>>>
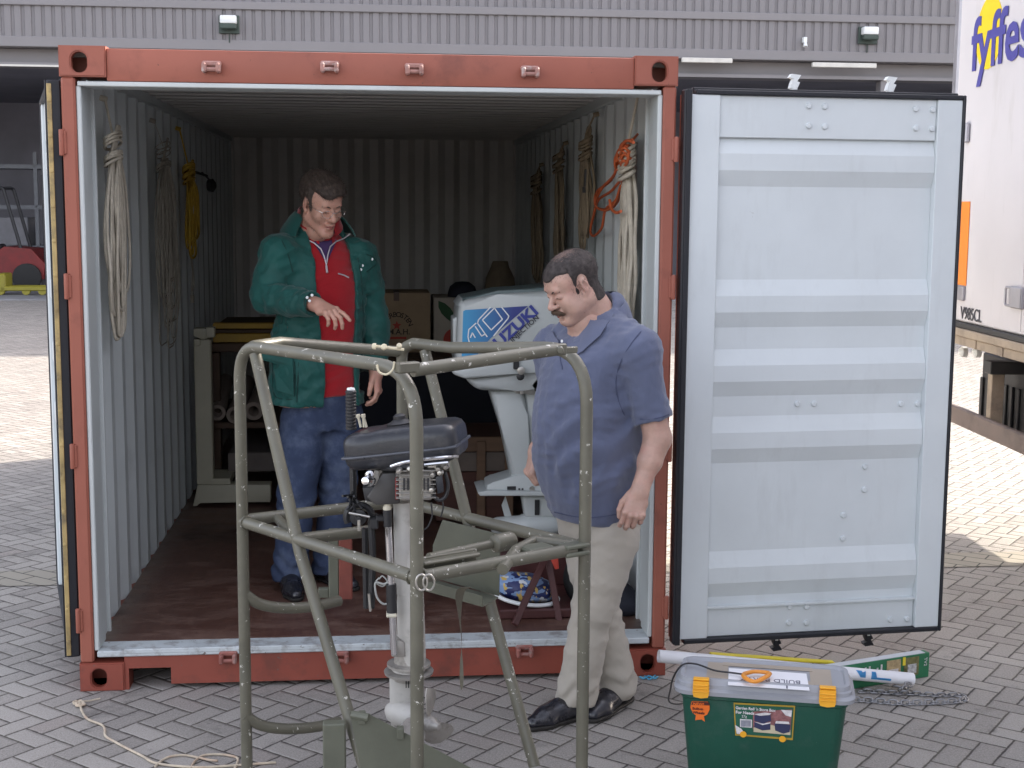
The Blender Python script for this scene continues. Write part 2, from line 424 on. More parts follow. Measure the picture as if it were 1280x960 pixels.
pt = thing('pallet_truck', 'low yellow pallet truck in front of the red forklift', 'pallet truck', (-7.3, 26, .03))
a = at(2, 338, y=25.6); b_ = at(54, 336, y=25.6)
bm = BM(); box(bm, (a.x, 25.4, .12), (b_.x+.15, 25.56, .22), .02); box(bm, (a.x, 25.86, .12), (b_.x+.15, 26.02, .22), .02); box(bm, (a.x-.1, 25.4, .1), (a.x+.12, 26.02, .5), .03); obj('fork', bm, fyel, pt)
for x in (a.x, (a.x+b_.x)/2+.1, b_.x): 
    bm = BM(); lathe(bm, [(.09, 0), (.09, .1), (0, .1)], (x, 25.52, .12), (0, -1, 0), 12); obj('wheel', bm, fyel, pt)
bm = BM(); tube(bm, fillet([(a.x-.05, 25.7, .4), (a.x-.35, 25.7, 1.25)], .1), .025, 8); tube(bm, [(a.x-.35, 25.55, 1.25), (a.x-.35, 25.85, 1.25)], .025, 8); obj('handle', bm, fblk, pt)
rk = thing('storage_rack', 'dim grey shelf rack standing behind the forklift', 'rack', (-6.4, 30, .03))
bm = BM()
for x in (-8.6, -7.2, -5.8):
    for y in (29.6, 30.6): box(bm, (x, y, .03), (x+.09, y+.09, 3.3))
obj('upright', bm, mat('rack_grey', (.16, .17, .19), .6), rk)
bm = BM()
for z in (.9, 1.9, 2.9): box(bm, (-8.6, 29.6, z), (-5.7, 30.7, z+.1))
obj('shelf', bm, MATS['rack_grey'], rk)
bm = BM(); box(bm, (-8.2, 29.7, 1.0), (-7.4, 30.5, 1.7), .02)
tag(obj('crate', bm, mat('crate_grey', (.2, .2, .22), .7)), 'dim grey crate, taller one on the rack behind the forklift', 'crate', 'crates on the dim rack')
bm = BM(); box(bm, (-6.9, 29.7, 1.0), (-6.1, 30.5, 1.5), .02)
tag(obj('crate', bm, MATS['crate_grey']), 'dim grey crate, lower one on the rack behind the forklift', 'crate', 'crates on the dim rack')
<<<
>>>
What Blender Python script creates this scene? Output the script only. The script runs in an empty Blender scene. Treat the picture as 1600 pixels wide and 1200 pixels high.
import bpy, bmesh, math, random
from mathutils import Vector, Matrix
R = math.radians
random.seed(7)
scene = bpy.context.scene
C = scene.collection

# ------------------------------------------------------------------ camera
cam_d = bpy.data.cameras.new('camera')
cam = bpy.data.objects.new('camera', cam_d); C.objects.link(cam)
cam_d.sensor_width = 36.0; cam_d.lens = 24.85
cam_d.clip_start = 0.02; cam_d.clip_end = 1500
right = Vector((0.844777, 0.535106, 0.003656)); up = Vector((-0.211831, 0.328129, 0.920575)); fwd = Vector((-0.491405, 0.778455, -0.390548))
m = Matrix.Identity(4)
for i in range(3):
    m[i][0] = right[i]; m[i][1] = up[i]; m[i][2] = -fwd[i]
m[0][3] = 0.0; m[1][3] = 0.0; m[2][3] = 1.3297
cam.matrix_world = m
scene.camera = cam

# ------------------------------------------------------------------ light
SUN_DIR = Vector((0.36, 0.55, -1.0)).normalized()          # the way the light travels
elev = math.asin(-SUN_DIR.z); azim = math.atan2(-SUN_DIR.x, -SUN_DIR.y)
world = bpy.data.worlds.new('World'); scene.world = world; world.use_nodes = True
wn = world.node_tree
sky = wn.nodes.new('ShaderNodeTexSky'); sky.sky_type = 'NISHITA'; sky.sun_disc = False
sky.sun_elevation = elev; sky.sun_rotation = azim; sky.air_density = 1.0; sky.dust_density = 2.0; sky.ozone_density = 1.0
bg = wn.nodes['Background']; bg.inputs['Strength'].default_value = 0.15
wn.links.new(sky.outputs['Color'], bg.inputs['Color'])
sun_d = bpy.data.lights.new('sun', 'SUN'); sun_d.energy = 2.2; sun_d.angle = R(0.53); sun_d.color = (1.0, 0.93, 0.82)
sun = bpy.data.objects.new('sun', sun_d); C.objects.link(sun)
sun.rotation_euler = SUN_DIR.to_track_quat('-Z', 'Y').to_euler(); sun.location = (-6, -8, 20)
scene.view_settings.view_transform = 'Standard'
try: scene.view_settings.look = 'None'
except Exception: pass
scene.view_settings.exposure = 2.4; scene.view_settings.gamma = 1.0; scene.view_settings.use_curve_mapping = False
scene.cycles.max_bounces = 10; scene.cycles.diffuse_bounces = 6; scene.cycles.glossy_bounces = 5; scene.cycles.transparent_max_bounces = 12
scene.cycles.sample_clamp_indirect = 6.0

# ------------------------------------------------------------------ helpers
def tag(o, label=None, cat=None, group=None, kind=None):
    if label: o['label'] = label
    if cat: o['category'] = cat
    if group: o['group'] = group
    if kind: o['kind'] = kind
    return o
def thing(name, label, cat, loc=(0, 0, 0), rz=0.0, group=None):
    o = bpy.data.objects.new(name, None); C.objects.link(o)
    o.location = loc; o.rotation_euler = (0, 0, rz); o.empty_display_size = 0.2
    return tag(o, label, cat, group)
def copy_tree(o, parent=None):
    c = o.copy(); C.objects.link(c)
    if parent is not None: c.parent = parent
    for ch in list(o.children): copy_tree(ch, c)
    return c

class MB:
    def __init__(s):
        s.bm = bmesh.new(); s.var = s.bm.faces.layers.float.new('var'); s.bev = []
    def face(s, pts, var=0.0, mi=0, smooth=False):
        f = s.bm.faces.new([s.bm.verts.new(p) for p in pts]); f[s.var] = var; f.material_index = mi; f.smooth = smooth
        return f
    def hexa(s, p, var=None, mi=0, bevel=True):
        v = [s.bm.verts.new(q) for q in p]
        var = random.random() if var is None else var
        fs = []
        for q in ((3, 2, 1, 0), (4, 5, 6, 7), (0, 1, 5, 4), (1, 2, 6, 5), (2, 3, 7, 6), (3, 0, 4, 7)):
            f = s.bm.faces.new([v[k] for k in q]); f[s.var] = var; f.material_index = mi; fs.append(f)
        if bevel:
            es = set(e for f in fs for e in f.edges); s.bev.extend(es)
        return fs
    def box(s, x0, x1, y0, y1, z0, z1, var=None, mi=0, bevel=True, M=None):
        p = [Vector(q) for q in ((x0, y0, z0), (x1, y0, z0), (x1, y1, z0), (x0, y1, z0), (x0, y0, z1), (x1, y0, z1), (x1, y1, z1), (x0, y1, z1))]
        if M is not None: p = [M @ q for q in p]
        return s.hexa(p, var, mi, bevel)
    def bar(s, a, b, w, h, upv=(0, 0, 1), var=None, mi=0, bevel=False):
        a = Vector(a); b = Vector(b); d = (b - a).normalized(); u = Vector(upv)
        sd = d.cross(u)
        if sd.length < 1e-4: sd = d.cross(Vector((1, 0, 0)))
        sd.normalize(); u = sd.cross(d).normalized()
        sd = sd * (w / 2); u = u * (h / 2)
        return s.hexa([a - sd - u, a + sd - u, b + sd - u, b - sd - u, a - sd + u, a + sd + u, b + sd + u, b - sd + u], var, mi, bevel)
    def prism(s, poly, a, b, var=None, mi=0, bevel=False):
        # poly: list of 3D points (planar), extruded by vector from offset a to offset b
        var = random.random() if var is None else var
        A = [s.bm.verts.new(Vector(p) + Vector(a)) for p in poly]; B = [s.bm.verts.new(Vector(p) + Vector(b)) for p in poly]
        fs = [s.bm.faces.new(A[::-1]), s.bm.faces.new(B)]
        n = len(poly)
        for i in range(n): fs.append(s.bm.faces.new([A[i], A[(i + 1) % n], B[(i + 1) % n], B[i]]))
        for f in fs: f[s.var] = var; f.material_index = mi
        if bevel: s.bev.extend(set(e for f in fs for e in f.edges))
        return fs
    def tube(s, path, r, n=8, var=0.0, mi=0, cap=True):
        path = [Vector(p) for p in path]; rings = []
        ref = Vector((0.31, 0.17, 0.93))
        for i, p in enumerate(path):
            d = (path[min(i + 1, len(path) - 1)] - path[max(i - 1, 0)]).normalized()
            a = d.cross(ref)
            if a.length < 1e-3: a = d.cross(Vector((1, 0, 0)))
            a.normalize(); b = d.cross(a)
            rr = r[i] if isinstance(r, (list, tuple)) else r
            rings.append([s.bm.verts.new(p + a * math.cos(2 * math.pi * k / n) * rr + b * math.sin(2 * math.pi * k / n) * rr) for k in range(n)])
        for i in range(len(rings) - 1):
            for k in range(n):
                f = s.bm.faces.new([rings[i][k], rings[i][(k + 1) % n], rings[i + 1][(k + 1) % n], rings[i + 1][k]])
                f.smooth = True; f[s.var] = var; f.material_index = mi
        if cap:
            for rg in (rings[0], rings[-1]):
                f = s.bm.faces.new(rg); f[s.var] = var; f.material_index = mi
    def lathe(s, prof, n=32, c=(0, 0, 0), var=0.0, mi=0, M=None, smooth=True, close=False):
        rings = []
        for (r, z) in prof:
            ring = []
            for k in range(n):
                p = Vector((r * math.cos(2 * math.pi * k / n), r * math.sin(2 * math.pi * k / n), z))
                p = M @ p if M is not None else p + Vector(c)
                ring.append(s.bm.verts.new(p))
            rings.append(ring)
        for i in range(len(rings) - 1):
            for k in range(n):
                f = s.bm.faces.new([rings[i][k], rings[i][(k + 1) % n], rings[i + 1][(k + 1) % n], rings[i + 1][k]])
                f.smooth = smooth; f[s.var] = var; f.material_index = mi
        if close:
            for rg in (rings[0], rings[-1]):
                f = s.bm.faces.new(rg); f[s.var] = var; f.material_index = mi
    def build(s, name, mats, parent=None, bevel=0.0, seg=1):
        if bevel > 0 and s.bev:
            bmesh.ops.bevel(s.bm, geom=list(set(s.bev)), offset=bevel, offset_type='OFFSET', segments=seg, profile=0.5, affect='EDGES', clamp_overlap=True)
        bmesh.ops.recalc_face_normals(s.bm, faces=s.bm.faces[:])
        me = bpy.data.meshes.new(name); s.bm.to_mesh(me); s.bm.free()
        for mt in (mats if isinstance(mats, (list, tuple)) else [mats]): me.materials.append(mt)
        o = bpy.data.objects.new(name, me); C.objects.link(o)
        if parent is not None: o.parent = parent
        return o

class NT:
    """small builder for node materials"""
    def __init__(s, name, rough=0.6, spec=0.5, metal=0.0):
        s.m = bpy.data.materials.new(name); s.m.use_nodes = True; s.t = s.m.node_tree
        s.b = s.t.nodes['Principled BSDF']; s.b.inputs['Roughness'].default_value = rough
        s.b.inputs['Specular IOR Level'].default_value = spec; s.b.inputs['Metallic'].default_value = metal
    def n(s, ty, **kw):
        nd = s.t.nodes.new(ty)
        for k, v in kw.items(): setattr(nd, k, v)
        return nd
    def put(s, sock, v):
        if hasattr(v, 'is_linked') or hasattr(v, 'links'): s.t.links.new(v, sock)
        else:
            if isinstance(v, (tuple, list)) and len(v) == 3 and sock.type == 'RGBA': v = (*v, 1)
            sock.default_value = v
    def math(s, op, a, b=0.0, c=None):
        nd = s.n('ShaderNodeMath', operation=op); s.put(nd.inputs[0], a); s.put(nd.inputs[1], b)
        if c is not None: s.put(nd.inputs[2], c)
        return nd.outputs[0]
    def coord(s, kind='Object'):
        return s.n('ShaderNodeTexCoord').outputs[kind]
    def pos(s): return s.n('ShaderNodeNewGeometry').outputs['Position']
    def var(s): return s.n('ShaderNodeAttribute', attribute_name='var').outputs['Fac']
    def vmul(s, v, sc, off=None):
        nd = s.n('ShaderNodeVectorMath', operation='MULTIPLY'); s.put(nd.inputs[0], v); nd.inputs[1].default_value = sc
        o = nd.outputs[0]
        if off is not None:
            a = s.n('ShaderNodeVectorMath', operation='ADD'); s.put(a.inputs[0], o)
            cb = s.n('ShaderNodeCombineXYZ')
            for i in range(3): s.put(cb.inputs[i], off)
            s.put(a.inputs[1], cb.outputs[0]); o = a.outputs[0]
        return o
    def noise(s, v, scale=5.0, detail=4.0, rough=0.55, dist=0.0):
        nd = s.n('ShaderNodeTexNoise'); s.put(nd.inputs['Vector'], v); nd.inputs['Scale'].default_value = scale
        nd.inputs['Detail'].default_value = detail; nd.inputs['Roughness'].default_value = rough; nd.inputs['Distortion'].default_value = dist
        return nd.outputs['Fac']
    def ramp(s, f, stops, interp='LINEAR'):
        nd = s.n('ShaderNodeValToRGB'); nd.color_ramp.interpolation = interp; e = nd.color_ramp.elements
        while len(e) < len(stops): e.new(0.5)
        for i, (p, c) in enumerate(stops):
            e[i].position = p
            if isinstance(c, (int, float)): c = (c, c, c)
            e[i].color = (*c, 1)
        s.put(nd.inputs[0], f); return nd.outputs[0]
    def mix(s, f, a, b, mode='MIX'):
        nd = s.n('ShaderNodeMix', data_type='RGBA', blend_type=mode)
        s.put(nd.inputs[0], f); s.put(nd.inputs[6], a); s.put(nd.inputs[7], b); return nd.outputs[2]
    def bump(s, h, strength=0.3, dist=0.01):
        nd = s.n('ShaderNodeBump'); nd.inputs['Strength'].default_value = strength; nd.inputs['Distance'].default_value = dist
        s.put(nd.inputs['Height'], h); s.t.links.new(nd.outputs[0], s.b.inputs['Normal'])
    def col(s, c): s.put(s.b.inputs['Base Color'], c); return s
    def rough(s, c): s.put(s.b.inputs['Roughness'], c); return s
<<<
>>>
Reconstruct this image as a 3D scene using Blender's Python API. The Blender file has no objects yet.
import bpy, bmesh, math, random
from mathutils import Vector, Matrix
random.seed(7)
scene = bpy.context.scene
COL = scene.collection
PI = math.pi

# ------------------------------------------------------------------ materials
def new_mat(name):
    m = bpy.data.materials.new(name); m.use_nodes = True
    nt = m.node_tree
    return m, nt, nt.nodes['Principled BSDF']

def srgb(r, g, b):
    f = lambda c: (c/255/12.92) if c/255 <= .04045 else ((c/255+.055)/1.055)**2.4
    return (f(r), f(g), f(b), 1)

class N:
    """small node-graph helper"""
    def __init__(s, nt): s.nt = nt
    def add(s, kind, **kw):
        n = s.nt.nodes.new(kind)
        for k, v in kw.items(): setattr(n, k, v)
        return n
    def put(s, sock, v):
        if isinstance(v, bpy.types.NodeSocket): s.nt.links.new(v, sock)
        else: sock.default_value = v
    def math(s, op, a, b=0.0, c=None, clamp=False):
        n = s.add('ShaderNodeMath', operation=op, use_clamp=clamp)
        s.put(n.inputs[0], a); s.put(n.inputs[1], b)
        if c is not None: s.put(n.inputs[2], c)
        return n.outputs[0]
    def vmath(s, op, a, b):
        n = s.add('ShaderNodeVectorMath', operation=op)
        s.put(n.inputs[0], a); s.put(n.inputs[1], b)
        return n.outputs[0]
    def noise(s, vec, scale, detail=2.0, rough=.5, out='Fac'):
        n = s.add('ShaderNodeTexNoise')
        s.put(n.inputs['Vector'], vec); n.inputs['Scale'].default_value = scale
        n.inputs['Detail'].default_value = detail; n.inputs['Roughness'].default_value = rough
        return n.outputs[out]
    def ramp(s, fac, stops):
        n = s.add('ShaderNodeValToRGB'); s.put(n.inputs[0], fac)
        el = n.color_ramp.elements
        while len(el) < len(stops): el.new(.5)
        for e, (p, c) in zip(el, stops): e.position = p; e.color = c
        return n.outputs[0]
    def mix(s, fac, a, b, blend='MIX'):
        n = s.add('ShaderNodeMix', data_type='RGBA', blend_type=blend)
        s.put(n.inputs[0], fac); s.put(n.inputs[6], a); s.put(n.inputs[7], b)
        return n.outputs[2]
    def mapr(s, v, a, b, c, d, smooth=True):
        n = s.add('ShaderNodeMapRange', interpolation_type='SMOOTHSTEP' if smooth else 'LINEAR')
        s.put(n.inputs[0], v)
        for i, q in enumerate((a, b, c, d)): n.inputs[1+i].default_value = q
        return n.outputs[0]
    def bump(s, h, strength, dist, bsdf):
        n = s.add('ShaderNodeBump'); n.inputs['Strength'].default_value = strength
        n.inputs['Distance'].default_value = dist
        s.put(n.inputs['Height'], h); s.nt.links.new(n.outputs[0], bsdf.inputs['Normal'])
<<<
--- WHAT THE TASK REQUIRES ---
Pull out each line of the records holding the string "script".

--- TASK OUTPUT ---
The Blender Python script for this scene continues. Write part 2, from line 424 on. More parts follow. Measure the picture as if it were 1280x960 pixels.
What Blender Python script creates this scene? Output the script only. The script runs in an empty Blender scene. Treat the picture as 1600 pixels wide and 1200 pixels high.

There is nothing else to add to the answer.